Scan the material and copy every line in which "script" appears.

+++

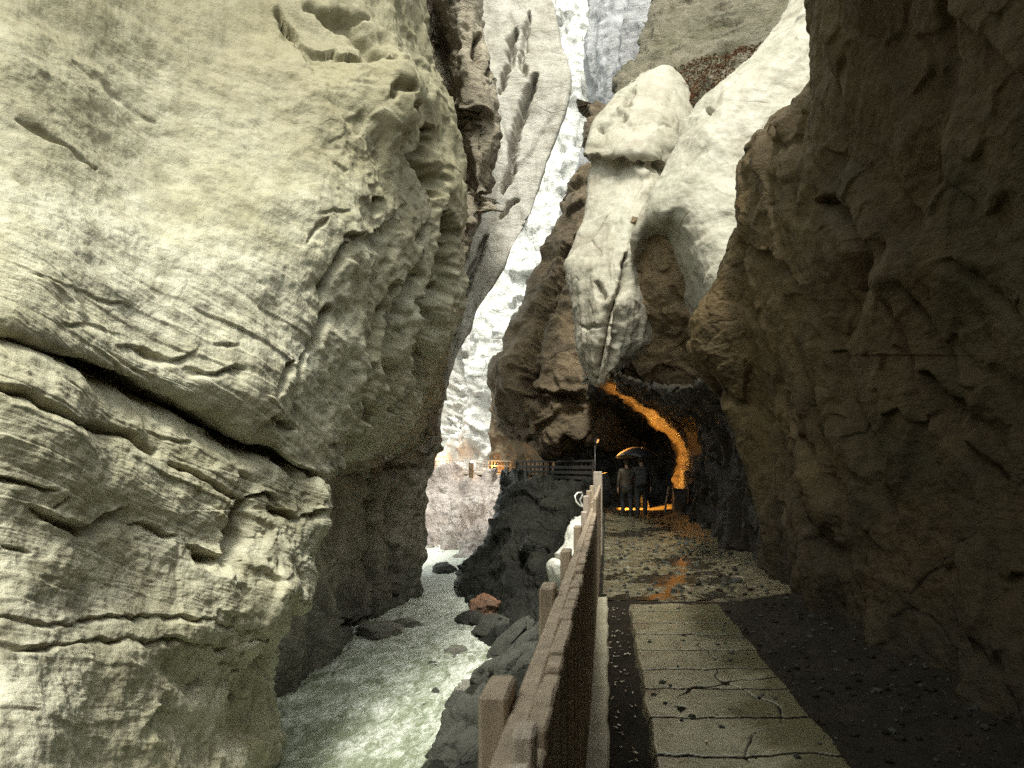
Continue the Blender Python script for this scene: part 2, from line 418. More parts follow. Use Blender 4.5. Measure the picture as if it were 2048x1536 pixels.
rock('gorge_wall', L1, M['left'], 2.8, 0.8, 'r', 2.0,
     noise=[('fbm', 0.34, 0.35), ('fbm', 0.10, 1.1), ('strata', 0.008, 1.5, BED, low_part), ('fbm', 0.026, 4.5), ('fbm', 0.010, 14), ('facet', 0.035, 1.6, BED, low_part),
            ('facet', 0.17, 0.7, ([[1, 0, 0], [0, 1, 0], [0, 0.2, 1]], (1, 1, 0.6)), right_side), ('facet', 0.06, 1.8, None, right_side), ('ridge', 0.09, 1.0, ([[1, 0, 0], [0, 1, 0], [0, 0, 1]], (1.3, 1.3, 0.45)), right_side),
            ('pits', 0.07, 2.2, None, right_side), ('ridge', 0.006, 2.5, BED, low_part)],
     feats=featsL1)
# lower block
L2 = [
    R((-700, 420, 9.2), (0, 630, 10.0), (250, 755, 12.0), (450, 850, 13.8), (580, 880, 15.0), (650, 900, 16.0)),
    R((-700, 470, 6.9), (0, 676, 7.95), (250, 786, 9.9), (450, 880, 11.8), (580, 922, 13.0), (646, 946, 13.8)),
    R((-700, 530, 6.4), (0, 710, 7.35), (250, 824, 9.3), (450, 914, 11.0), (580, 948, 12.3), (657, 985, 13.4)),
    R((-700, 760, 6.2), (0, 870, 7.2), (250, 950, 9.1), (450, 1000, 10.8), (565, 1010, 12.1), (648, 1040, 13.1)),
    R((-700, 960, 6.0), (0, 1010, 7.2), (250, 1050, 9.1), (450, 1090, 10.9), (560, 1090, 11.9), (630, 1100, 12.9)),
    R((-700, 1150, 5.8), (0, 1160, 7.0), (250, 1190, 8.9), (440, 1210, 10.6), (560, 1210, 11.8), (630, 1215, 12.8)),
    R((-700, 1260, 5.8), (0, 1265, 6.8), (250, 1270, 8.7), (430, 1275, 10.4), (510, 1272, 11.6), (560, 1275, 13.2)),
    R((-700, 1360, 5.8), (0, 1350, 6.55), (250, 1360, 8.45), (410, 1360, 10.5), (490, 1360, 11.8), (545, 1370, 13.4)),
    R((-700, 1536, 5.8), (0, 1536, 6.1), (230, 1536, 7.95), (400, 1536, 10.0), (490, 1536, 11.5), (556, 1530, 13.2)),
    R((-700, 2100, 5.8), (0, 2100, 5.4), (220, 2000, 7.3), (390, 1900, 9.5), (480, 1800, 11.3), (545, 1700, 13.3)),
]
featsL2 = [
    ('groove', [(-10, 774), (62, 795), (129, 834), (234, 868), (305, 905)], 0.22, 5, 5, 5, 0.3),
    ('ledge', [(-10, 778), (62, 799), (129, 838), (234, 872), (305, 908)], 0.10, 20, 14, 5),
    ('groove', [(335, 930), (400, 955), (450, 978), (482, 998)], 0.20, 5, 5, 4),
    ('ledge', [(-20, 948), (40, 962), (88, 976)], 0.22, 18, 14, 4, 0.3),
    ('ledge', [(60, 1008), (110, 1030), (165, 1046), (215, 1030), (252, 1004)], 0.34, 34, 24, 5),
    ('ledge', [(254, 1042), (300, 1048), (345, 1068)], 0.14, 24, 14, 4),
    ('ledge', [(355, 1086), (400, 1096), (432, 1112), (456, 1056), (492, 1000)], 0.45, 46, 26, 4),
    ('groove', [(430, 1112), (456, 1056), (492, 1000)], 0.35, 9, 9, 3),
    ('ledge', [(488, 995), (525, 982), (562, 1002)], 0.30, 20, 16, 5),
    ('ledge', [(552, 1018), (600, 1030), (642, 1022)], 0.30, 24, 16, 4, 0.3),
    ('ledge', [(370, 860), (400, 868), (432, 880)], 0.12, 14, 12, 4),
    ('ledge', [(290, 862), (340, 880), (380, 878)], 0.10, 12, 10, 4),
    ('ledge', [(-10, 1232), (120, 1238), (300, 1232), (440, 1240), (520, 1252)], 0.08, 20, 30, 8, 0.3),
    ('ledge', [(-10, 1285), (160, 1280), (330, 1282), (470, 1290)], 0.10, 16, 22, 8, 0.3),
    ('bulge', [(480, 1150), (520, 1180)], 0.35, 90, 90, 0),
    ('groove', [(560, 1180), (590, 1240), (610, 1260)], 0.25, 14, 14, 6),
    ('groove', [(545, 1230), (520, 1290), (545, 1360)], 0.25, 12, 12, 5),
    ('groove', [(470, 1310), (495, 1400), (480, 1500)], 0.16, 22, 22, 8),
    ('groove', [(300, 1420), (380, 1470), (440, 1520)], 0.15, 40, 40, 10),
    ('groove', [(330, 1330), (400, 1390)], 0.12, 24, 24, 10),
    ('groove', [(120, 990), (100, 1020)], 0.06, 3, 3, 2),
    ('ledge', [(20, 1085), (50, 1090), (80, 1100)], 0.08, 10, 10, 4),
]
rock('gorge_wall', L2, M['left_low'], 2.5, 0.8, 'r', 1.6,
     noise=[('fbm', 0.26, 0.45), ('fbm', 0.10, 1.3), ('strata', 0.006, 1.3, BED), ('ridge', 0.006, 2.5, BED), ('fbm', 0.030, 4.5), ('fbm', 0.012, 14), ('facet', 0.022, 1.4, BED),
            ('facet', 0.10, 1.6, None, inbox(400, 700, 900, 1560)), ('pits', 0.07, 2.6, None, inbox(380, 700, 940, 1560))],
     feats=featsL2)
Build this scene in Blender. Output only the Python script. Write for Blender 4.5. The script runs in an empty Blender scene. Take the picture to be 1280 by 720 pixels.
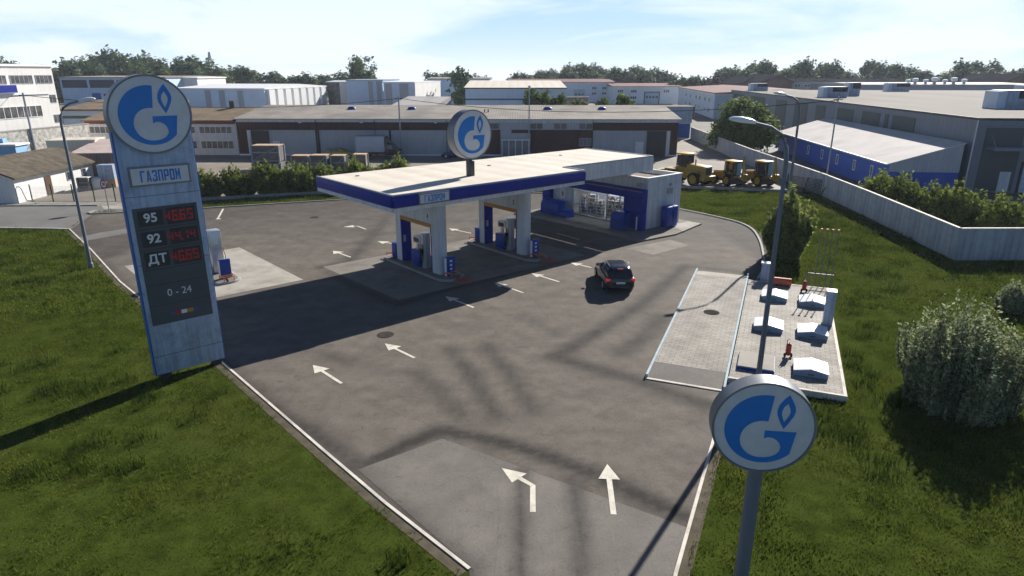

+++

PROBLEM SOLUTION:
Continue the Blender Python script for this scene: part 2, from line 418. More parts follow. Use Blender 4.5. Measure the picture as if it were 2048x1536 pixels.
Build this scene in Blender. Output only the Python script. Write for Blender 4.5. The script runs in an empty Blender scene. Take the picture to be 1280 by 720 pixels.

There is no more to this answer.